I think it is working correctly but it is just remembering previous selections, and that's leading you to thinking it's not working.

It's not working correctly.  Try the following:

 

Configure (I use MKVToolnix) an MKV file incorrectly with audio language "undefined", and subtitles "English".  Configure Emby subtitles to "smart" .Play the file in Emby.  Subtitles will appear.  But you don't want them to because the audio is in English, incorrect file configuration notwithstanding.

 

So you fix the file by correcting the MKV file audio language to English, as this is the underlying cause of the wrong behavior.  Emby is still configured with "smart" subtitles.  You play the corrected MKV.  But subtitles still appear!  Why?  What is Emby remembering and how could this possible be the expected behavior?  I would expect it to show subtitles based on MKV file audio and subtitle languages.

 

I'm not sure how much more clearly I can explain this.  The behavior is simply wrong.
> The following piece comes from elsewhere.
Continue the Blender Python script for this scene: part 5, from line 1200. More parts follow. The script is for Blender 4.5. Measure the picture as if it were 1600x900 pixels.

I have no idea why this "remembering" is a good or expected behavior.  All I want is automatic selection of subtitles to work according to language.  Once it plays a file with the wrong subtitle or audio language tags, it never corrects even if the file is fixed.

 

The only way to clear the "remembered" wrong configuration is to set subtitles in Emby to "none", play the corrected file long enough to display subtitles, and then stop, change the subtitle configuration in Emby to "smart", and play the file again.  It will then, finally, re-examine the audio and subtitle languages and pick up the new file configuration, turning off the subtitle display automatically.